§ **INSTRUCTIONS FOR THE TASK**: Write every line out verbatim and omit the pictures.

§ **DATASET SECTION**:

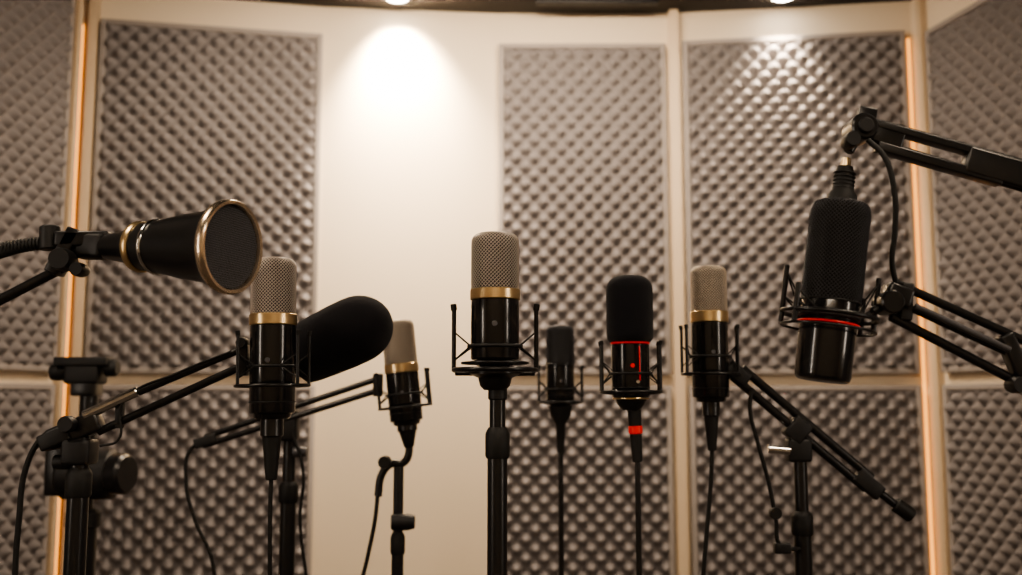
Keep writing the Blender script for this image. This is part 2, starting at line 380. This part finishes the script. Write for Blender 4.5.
# rear-left condenser on boom
Y=2.2;k=s(Y); pb=at(407,425,Y); o=Obj('studio_condenser_microphone',pb)
mic(o,pb,at(397,321,Y),16.3*k,.50,.585,'champ')
mount(o,17*k,26*k,18*k,52*k,(10,170,200,340),t=.0024,hub=False,two=True)
xlr(o,0,-22*k,8*k)
o.frame(Matrix()); bo=Obj('boom_arm_stand',at(287,430,Y)); bo.frame(Matrix())
bo.rod('boom_rod_upper',at(380,378,Y),at(205,437,Y),.0065,M_BLACK)
bo.rod('boom_rod_lower',at(382,389,Y),at(203,446,Y),.0065,M_BLACK)
bo.box('boom_head',at(378,385,Y),(.02,.02,.05),M_MATTE); bo.box('boom_tail',at(206,441,Y),(.02,.022,.05),M_MATTE,axis=(1,0,.3))
q=at(287,430,Y); stand(bo,q.x,Y+.03,at(287,416,Y).z,.014,at(287,490,Y).z,.0175,yaw=30)
bo.box('stand_clamp',at(287,425,Y+.02),(.05,.05,.07),M_MATTE); knob(bo,at(300,452,Y+.01),(1,0,0),.012,.03,M_DGR2)
bo.cable('cable',[at(215,440,Y),at(192,448,Y),at(186,480,Y),at(195,520,Y),at(212,560,Y),at(216,640,Y),Vector((-.62,Y+.1,.3)),Vector((-.55,Y+.15,.008)),Vector((-.4,Y+.3,.008))],.004)
bo.cable('cable',[at(292,432,Y-.02),at(303,470,Y-.02),at(300,520,Y-.02),at(308,600,Y-.02),Vector((-.45,Y-.05,.3)),Vector((-.4,Y-.1,.008)),Vector((-.2,Y-.2,.008))],.0035)
# stand with hooked gooseneck
Y=2.22;o=Obj('microphone_stand',at(397,520,Y)); q=at(398,520,Y)
stand(o,q.x,Y,at(398,466,Y).z,.011,at(398,540,Y).z,.013,yaw=10,spread=.27)
o.cable('gooseneck',[at(406,436,Y),at(409,452,Y),at(403,463,Y),at(391,464,Y),at(382,474,Y),at(378,496,Y)],.0085,M_BLACK)
o.cable('cable',[at(378,492,Y),at(375,520,Y),at(368,555,Y),at(358,600,Y),at(350,720,Y),Vector((-.36,Y,.008)),Vector((-.2,Y+.3,.008))],.0045)
knob(o,at(403,522,Y-.02),(1,0,0),.018,.05); knob(o,at(385,462,Y-.02),(0,1,0),.014,.04)

# small charcoal mic on slim stand
Y=2.45;k=s(Y); pb=at(560.5,406,Y); o=Obj('studio_condenser_microphone',pb)
mic(o,pb,at(560,326,Y),14*k,.50,.535,'dark',M_BLACK)
mount(o,14.5*k,22*k,4*k,38*k,(12,168,192,348),t=.0026,two=True)
o.lathe('taper_base',[(0,-46*k),(3.5*k,-46*k),(5*k,-18*k),(10*k,-10*k),(12*k,0),(0,0)],M_RUB)
so=Obj('microphone_stand',(pb.x,Y,0)); stand(so,pb.x,Y,pb.z-44*k,.0065,.7,.010,yaw=50,spread=.26)

# foam-topped mic with red accents
Y=1.8;k=s(Y); pb=at(631,402,Y); o=Obj('foam_windscreen_microphone',pb)
mic(o,pb,at(629,276,Y),19*k,.455,.47,'foam',M_RED)
mount(o,19.5*k,30*k,10*k,58*k,(14,166,194,346),t=.0024,two=True)
o.torus('base_ring',17.5*k,.0016,3.5*k,M_GOLD)
o.torus('red_ring',19.2*k,.0010,10*k,M_RED)
o.box('red_reflection',(7*k,-18.4*k,38*k),(.0018,.0016,34*k),M_RED)  # emissive red bar stands in for shiny red reflections on the body
o.rod('switch',(5*k,-18*k,20*k),(5*k,-19.6*k,20*k),2.0*k,M_CHROME,n=12)
o.lathe('taper_base',[(0,-8*k),(9*k,-8*k),(14*k,-2*k),(15*k,1*k),(0,1*k)],M_BLACK)
o.frame(Matrix()); c0=at(634,406,Y); c1=at(637.5,462,Y); u=(c1-c0)
o.rod('stem',c0,c1,7*k,M_RUB,r2=5*k); o.rod('stem_red_band',c0+u*.35,c0+u*.50,7.0*k,M_RED)
so=Obj('microphone_stand',(c1.x,Y,0)); stand(so,c1.x,Y,c1.z+.005,.0052,.62,.0075,yaw=100,spread=.26)

# silver mic on right boom
Y=1.95;k=s(Y); pb=at(711,402,Y); o=Obj('studio_condenser_microphone',pb)
mic(o,pb,at(708,267,Y),18.3*k,.585,.665,'champ')
mount(o,19*k,28*k,28*k,74*k,(8,172,205,335),t=.0026,hub=False,two=True)
xlr(o,0,-48*k,7*k)
o.frame(Matrix()); o.cable('cable',[at(712,448,Y),at(711,480,Y),at(707,530,Y),at(703,580,Y),at(700,700,Y),Vector((.36,Y+.05,.3)),Vector((.4,Y+.1,.008)),Vector((.6,Y+.3,.008))],.0042)
bo=Obj('boom_arm_stand',at(800,455,Y)); bo.frame(Matrix())
bo.rod('boom_rod_upper',at(742,368,Y),at(872,478,Y),.0085,M_BLACK)
bo.rod('boom_rod_lower',at(732,376,Y),at(866,489,Y),.0085,M_BLACK)
bo.box('boom_head',at(737,374,Y),(.03,.03,.05),M_MATTE,axis=(1,0,-.8))
ax=at(872,484,Y)-at(742,374,Y)
bo.box('boom_tail',at(868,484,Y),(.03,.022,.06),M_MATTE,axis=ax)
bo.rod('tail_rod',at(870,485,Y),at(898,507,Y),.008,M_BLACK); bo.rod('tail_cap',at(895,504,Y),at(912,516,Y),.0145,M_RUB)
q=at(800,455,Y+.01); stand(bo,q.x,Y+.01,at(800,440,Y).z,.013,at(800,520,Y).z,.017,yaw=80)
bo.box('stand_clamp',at(798,450,Y+.005),(.046,.04,.045),M_MATTE); bo.rod('clamp_lever',at(768,449,Y-.02),at(790,451,Y-.02),.008,M_CHROME)
bo.box('boom_clamp',at(797,430,Y),(.045,.032,.04),M_MATTE,axis=ax)
bo.cable('cable',[at(752,388,Y-.02),at(750,410,Y-.02),at(757,440,Y-.02),at(768,480,Y-.02),at(776,520,Y-.02),at(780,545,Y-.02),at(796,550,Y-.01)],.004)
bo.box('cable_clip',at(782,548,Y-.02),(.03,.02,.02),M_MATTE); knob(bo,at(775,513,Y-.02),(0,1,0),.012,.02)
bo.rod('clip_rod',at(780,548,Y-.02),at(801,549,Y),.004,M_MATTE)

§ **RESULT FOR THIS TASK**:
Keep writing the Blender script for this image. This is part 2, starting at line 380. This part finishes the script. Write for Blender 4.5.
# rear-left condenser on boom
Y=2.2;k=s(Y); pb=at(407,425,Y); o=Obj('studio_condenser_microphone',pb)
mic(o,pb,at(397,321,Y),16.3*k,.50,.585,'champ')
mount(o,17*k,26*k,18*k,52*k,(10,170,200,340),t=.0024,hub=False,two=True)
xlr(o,0,-22*k,8*k)
o.frame(Matrix()); bo=Obj('boom_arm_stand',at(287,430,Y)); bo.frame(Matrix())
bo.rod('boom_rod_upper',at(380,378,Y),at(205,437,Y),.0065,M_BLACK)
bo.rod('boom_rod_lower',at(382,389,Y),at(203,446,Y),.0065,M_BLACK)
bo.box('boom_head',at(378,385,Y),(.02,.02,.05),M_MATTE); bo.box('boom_tail',at(206,441,Y),(.02,.022,.05),M_MATTE,axis=(1,0,.3))
q=at(287,430,Y); stand(bo,q.x,Y+.03,at(287,416,Y).z,.014,at(287,490,Y).z,.0175,yaw=30)
bo.box('stand_clamp',at(287,425,Y+.02),(.05,.05,.07),M_MATTE); knob(bo,at(300,452,Y+.01),(1,0,0),.012,.03,M_DGR2)
bo.cable('cable',[at(215,440,Y),at(192,448,Y),at(186,480,Y),at(195,520,Y),at(212,560,Y),at(216,640,Y),Vector((-.62,Y+.1,.3)),Vector((-.55,Y+.15,.008)),Vector((-.4,Y+.3,.008))],.004)
bo.cable('cable',[at(292,432,Y-.02),at(303,470,Y-.02),at(300,520,Y-.02),at(308,600,Y-.02),Vector((-.45,Y-.05,.3)),Vector((-.4,Y-.1,.008)),Vector((-.2,Y-.2,.008))],.0035)
# stand with hooked gooseneck
Y=2.22;o=Obj('microphone_stand',at(397,520,Y)); q=at(398,520,Y)
stand(o,q.x,Y,at(398,466,Y).z,.011,at(398,540,Y).z,.013,yaw=10,spread=.27)
o.cable('gooseneck',[at(406,436,Y),at(409,452,Y),at(403,463,Y),at(391,464,Y),at(382,474,Y),at(378,496,Y)],.0085,M_BLACK)
o.cable('cable',[at(378,492,Y),at(375,520,Y),at(368,555,Y),at(358,600,Y),at(350,720,Y),Vector((-.36,Y,.008)),Vector((-.2,Y+.3,.008))],.0045)
knob(o,at(403,522,Y-.02),(1,0,0),.018,.05); knob(o,at(385,462,Y-.02),(0,1,0),.014,.04)

# small charcoal mic on slim stand
Y=2.45;k=s(Y); pb=at(560.5,406,Y); o=Obj('studio_condenser_microphone',pb)
mic(o,pb,at(560,326,Y),14*k,.50,.535,'dark',M_BLACK)
mount(o,14.5*k,22*k,4*k,38*k,(12,168,192,348),t=.0026,two=True)
o.lathe('taper_base',[(0,-46*k),(3.5*k,-46*k),(5*k,-18*k),(10*k,-10*k),(12*k,0),(0,0)],M_RUB)
so=Obj('microphone_stand',(pb.x,Y,0)); stand(so,pb.x,Y,pb.z-44*k,.0065,.7,.010,yaw=50,spread=.26)

# foam-topped mic with red accents
Y=1.8;k=s(Y); pb=at(631,402,Y); o=Obj('foam_windscreen_microphone',pb)
mic(o,pb,at(629,276,Y),19*k,.455,.47,'foam',M_RED)
mount(o,19.5*k,30*k,10*k,58*k,(14,166,194,346),t=.0024,two=True)
o.torus('base_ring',17.5*k,.0016,3.5*k,M_GOLD)
o.torus('red_ring',19.2*k,.0010,10*k,M_RED)
o.box('red_reflection',(7*k,-18.4*k,38*k),(.0018,.0016,34*k),M_RED)  # emissive red bar stands in for shiny red reflections on the body
o.rod('switch',(5*k,-18*k,20*k),(5*k,-19.6*k,20*k),2.0*k,M_CHROME,n=12)
o.lathe('taper_base',[(0,-8*k),(9*k,-8*k),(14*k,-2*k),(15*k,1*k),(0,1*k)],M_BLACK)
o.frame(Matrix()); c0=at(634,406,Y); c1=at(637.5,462,Y); u=(c1-c0)
o.rod('stem',c0,c1,7*k,M_RUB,r2=5*k); o.rod('stem_red_band',c0+u*.35,c0+u*.50,7.0*k,M_RED)
so=Obj('microphone_stand',(c1.x,Y,0)); stand(so,c1.x,Y,c1.z+.005,.0052,.62,.0075,yaw=100,spread=.26)

# silver mic on right boom
Y=1.95;k=s(Y); pb=at(711,402,Y); o=Obj('studio_condenser_microphone',pb)
mic(o,pb,at(708,267,Y),18.3*k,.585,.665,'champ')
mount(o,19*k,28*k,28*k,74*k,(8,172,205,335),t=.0026,hub=False,two=True)
xlr(o,0,-48*k,7*k)
o.frame(Matrix()); o.cable('cable',[at(712,448,Y),at(711,480,Y),at(707,530,Y),at(703,580,Y),at(700,700,Y),Vector((.36,Y+.05,.3)),Vector((.4,Y+.1,.008)),Vector((.6,Y+.3,.008))],.0042)
bo=Obj('boom_arm_stand',at(800,455,Y)); bo.frame(Matrix())
bo.rod('boom_rod_upper',at(742,368,Y),at(872,478,Y),.0085,M_BLACK)
bo.rod('boom_rod_lower',at(732,376,Y),at(866,489,Y),.0085,M_BLACK)
bo.box('boom_head',at(737,374,Y),(.03,.03,.05),M_MATTE,axis=(1,0,-.8))
ax=at(872,484,Y)-at(742,374,Y)
bo.box('boom_tail',at(868,484,Y),(.03,.022,.06),M_MATTE,axis=ax)
bo.rod('tail_rod',at(870,485,Y),at(898,507,Y),.008,M_BLACK); bo.rod('tail_cap',at(895,504,Y),at(912,516,Y),.0145,M_RUB)
q=at(800,455,Y+.01); stand(bo,q.x,Y+.01,at(800,440,Y).z,.013,at(800,520,Y).z,.017,yaw=80)
bo.box('stand_clamp',at(798,450,Y+.005),(.046,.04,.045),M_MATTE); bo.rod('clamp_lever',at(768,449,Y-.02),at(790,451,Y-.02),.008,M_CHROME)
bo.box('boom_clamp',at(797,430,Y),(.045,.032,.04),M_MATTE,axis=ax)
bo.cable('cable',[at(752,388,Y-.02),at(750,410,Y-.02),at(757,440,Y-.02),at(768,480,Y-.02),at(776,520,Y-.02),at(780,545,Y-.02),at(796,550,Y-.01)],.004)
bo.box('cable_clip',at(782,548,Y-.02),(.03,.02,.02),M_MATTE); knob(bo,at(775,513,Y-.02),(0,1,0),.012,.02)
bo.rod('clip_rod',at(780,548,Y-.02),at(801,549,Y),.004,M_MATTE)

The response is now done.